Don’t worry about “using it all up”.  We’re creative folks, more ideas, characters, harrowing situations will come in to fill the space back up again. 

Just keep putting all of your eggs in that basket and make it the best damn basket ever.  Until the next one ;).

Thursday, May 9, 2013

Found Notes, Lost Stories

I’m in the process of re-vamping my library/office in my house (aka digging it out and making it work like a real office ;)). During this long process, I’m really looking through what I’m keeping. This includes digging through boxes of notes that I’ve made on various books throughout the years.

It’s been eye opening that’s for sure!

I am a serious pantser, as Ray Bradbury would say I open the window and follow the character’s footprints in the snow. This leads to LOTS of brain storming and divergent paths at various stages in the writing process.

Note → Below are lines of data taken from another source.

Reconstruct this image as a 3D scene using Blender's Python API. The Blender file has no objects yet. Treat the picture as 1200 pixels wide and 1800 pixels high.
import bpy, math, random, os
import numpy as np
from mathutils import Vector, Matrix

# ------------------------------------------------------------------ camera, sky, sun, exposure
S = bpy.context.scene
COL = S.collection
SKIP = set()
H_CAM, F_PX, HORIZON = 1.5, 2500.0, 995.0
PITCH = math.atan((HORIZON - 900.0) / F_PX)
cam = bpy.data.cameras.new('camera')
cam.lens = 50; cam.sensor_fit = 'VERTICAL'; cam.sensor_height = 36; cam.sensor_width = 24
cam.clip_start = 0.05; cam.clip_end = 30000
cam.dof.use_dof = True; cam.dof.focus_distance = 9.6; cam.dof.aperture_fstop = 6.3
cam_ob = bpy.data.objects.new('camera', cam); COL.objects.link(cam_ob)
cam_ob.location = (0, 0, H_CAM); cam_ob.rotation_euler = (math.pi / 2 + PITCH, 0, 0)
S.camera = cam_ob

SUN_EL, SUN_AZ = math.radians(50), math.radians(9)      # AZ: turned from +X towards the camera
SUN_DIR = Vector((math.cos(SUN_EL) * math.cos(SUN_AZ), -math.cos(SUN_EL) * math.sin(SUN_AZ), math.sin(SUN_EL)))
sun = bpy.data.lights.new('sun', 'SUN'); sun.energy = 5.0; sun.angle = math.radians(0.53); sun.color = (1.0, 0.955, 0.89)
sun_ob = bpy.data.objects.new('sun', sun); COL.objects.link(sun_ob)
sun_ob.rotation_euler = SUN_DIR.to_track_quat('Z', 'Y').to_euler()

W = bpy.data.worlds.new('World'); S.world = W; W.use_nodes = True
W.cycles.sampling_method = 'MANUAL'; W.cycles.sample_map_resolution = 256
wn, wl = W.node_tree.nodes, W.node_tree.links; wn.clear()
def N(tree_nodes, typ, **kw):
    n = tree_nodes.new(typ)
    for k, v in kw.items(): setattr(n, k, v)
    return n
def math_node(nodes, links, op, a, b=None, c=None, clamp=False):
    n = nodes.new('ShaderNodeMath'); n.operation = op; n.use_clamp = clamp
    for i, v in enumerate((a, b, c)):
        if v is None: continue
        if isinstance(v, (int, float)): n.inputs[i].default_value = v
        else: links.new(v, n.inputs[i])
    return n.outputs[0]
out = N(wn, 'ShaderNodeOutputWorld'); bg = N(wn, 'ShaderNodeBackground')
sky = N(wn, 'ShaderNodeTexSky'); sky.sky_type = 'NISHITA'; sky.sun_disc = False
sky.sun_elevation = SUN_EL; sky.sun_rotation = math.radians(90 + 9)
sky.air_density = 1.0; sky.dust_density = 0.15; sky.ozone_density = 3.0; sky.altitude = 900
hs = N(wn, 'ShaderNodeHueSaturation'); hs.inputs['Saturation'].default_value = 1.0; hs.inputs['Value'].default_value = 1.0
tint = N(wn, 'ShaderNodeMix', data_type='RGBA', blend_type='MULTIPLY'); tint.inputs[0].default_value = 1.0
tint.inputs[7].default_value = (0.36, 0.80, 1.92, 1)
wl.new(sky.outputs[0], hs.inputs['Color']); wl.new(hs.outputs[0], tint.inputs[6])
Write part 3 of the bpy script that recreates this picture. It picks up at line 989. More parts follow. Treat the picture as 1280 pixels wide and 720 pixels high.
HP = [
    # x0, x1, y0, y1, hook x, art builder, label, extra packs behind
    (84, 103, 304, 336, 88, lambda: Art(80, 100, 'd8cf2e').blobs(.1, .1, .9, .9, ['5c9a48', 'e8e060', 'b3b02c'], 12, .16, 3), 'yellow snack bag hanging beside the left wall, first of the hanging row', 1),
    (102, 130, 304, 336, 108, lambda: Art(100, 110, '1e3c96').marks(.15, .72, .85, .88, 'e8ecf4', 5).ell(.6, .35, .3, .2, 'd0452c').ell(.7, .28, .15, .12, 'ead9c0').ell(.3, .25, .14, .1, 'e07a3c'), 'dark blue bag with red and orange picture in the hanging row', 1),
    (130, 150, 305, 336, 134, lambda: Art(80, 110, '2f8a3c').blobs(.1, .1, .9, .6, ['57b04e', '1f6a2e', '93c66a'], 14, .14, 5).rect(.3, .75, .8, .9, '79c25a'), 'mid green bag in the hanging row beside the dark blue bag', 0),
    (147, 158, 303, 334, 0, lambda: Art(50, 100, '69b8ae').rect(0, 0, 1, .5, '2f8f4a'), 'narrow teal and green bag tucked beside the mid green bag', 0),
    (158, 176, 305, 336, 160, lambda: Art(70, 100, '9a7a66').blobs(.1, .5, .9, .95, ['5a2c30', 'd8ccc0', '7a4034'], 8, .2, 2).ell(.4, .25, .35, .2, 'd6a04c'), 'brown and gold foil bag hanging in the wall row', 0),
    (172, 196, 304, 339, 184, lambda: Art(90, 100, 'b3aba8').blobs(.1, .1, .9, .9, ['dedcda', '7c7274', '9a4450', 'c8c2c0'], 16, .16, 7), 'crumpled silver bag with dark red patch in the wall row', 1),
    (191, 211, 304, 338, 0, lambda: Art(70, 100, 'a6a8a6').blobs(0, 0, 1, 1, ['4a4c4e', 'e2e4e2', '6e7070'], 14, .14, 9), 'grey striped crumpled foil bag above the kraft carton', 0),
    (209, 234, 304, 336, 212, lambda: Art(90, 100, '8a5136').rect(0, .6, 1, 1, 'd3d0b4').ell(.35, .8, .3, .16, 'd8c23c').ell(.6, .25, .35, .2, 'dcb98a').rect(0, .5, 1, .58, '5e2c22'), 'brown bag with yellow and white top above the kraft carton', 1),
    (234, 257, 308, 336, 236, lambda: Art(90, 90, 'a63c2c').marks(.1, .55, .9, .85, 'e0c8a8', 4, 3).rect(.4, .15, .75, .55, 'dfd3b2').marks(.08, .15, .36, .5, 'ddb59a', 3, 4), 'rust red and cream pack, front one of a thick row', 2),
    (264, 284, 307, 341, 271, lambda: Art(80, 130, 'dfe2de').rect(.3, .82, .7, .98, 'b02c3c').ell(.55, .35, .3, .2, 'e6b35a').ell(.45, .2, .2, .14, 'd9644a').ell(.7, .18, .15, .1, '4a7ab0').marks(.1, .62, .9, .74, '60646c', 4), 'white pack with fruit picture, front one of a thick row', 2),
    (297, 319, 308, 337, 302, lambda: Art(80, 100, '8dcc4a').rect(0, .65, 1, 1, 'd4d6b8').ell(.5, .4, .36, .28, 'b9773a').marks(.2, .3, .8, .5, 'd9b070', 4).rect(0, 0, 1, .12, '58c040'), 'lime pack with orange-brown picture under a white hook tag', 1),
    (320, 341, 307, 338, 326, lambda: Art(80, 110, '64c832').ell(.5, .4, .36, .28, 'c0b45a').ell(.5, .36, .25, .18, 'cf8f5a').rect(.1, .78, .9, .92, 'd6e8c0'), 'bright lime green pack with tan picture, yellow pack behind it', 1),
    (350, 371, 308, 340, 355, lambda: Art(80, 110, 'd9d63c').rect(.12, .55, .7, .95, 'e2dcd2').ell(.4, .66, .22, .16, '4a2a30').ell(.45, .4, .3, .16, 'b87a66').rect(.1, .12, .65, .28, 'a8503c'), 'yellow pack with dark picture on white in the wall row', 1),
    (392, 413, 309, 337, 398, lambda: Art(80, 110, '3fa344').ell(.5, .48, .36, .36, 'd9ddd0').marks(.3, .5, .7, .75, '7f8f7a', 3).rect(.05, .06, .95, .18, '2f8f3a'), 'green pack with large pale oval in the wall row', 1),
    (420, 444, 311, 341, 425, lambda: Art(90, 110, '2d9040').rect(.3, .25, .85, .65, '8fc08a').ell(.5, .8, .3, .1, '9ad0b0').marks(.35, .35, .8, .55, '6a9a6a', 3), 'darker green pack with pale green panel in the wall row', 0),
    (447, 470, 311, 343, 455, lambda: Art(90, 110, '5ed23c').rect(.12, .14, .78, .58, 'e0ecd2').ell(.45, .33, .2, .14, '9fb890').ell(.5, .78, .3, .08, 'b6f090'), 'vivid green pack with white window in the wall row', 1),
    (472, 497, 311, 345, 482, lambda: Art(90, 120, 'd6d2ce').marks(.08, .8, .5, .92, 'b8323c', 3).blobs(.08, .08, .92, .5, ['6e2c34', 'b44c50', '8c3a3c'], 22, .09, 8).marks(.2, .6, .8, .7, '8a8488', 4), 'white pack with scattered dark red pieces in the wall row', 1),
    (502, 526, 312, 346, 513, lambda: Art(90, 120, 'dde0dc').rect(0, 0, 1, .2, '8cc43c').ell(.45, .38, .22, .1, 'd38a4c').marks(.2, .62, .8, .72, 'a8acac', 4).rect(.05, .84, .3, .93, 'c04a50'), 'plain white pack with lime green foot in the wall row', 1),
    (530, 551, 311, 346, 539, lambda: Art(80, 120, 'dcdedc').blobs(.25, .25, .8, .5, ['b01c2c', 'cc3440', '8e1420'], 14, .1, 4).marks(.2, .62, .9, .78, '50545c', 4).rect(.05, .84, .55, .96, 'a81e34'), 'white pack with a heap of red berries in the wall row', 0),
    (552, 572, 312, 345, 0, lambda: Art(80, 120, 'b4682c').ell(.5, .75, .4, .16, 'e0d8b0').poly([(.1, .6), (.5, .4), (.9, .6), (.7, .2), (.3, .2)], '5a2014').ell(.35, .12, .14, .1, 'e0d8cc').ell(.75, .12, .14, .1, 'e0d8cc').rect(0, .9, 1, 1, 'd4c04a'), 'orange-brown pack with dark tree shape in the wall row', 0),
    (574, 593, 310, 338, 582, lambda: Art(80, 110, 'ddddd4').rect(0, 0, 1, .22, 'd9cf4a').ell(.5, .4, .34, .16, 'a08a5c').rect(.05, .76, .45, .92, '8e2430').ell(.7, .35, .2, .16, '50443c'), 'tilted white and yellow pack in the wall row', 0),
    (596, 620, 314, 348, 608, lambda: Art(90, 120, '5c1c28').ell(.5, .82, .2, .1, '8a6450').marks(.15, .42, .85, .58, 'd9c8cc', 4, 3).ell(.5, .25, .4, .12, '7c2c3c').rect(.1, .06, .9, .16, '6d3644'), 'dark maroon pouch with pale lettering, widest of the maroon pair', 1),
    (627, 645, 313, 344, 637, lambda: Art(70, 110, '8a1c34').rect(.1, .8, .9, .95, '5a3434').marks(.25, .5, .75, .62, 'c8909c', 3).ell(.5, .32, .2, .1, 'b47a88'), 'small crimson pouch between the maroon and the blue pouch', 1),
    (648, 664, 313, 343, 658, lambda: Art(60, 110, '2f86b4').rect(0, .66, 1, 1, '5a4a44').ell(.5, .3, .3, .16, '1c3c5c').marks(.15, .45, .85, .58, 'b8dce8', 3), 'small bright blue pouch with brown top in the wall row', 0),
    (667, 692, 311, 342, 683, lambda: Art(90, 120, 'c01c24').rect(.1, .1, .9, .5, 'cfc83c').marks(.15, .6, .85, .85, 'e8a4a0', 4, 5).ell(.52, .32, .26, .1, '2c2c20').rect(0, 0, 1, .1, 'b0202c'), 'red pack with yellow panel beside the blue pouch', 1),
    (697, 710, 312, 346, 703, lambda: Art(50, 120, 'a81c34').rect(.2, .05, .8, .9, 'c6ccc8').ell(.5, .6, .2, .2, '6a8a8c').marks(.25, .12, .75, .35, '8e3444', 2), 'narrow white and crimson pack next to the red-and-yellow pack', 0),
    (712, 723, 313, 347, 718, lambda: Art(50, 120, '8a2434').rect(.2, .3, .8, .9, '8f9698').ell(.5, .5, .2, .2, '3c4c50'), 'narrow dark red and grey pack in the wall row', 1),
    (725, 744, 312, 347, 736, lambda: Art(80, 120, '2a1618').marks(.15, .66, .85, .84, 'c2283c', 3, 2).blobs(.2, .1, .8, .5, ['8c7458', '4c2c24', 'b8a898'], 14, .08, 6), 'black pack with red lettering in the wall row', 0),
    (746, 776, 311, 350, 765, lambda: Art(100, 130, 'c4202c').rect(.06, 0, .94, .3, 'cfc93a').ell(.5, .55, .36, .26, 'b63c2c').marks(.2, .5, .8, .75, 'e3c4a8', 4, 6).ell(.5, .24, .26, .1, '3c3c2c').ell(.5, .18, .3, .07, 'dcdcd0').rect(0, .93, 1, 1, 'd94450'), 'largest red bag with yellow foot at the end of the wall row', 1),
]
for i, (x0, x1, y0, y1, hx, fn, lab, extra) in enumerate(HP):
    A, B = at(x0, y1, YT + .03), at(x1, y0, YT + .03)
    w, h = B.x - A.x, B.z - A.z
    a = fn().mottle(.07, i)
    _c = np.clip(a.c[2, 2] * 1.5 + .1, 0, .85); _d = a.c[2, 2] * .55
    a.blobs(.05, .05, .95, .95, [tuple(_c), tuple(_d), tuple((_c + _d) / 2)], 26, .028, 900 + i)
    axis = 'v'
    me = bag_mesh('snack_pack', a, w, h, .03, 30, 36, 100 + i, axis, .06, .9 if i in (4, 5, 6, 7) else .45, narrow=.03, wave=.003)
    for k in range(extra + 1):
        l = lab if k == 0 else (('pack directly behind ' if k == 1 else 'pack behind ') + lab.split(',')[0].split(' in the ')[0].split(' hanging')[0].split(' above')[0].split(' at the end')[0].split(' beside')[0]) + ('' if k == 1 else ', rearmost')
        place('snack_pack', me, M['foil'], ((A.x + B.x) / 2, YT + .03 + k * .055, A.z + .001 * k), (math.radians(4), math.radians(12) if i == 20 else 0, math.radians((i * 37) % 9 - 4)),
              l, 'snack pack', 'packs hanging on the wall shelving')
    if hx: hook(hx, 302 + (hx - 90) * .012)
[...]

I’ve found notes and ideas that were not followed that would have radically changed where that particular book ended up. Sub plots that were modified or dropped, new ones that were added. I’d like to say that my characters stayed the same, but even they have changes as they morphed from earlier notes-through various brainstorms.

I don’t see these lost notes/ideas as wasted at all, clearly they helped me get to where I really needed/wanted the book to go. And some of them are so different they could be used for another book. But still, I almost feel sad for those lost books—the ones that were briefly alive, then lost in a pile of notes.

What about you? Ever find notes where you shot off in a different direction in the final draft? How do you feel about those paths not followed?

Wednesday, May 1, 2013

IWSG- Not Getting an Agent

Insecure Writers Support Group Wednesday!  Yes, it’s that time again.  One day of the month when a few hundred writers scream their fears into the abyss of the internet.


Not getting an agent

Ok, I’ll admit it, I want to become traditionally published.  I want the amazing agent, the gifted and talented editor, the book sitting face out on a brick and mortar bookshelf.

And part of me fears that will never happen.

Ignore, for a moment, the way the publishing world seems to change at any given month.  Getting an agent—correction—getting the RIGHT agent is as difficult as it’s ever been.  I’ve seen what happens when the wrong agent and the wrong writer get together, and it’s not good for either.

Many writers obsess on agents so much that in their minds even getting the wrong agent is better than no agent.  It means they’re a “real” writer-right?  But finding that special someone who loves our work as much as we do isn’t easy.  And someone who may even believe in it MORE than we do is a major miracle.  Going with an agent just to have an agent is a sure way to end up even more frustrated that we already are (and lemme tell you folks, writers are a very frustrated group of folks!).

So my insecurity for today is not finding that amazing advocate to go fight for my books. I want someone in my corner, who understands my work (and my humor ;)) and can steer me back on course if I wander too far off.  Someone anxious to spend the amount of time it takes to get a book into the hands of the right editor.

And now I’m realizing that may not happen. 

Part of me is excited about all of the new options for writers.  Waaaaay back in the day self-publishing was a very long four letter word. Now it’s a chance for writers to really have control (for good or bad) over all aspects of their work.

That I may actually be able to keep a title I love, find a cover that works, and make sure that book has a professional editor all over it sounds amazing.  Scary.  Expensive.  But amazing.

Yet the other part of me is saddened by the fact that I may never have that agent of my dreams in my corner.
So that's my insecurity for this month!  What about you?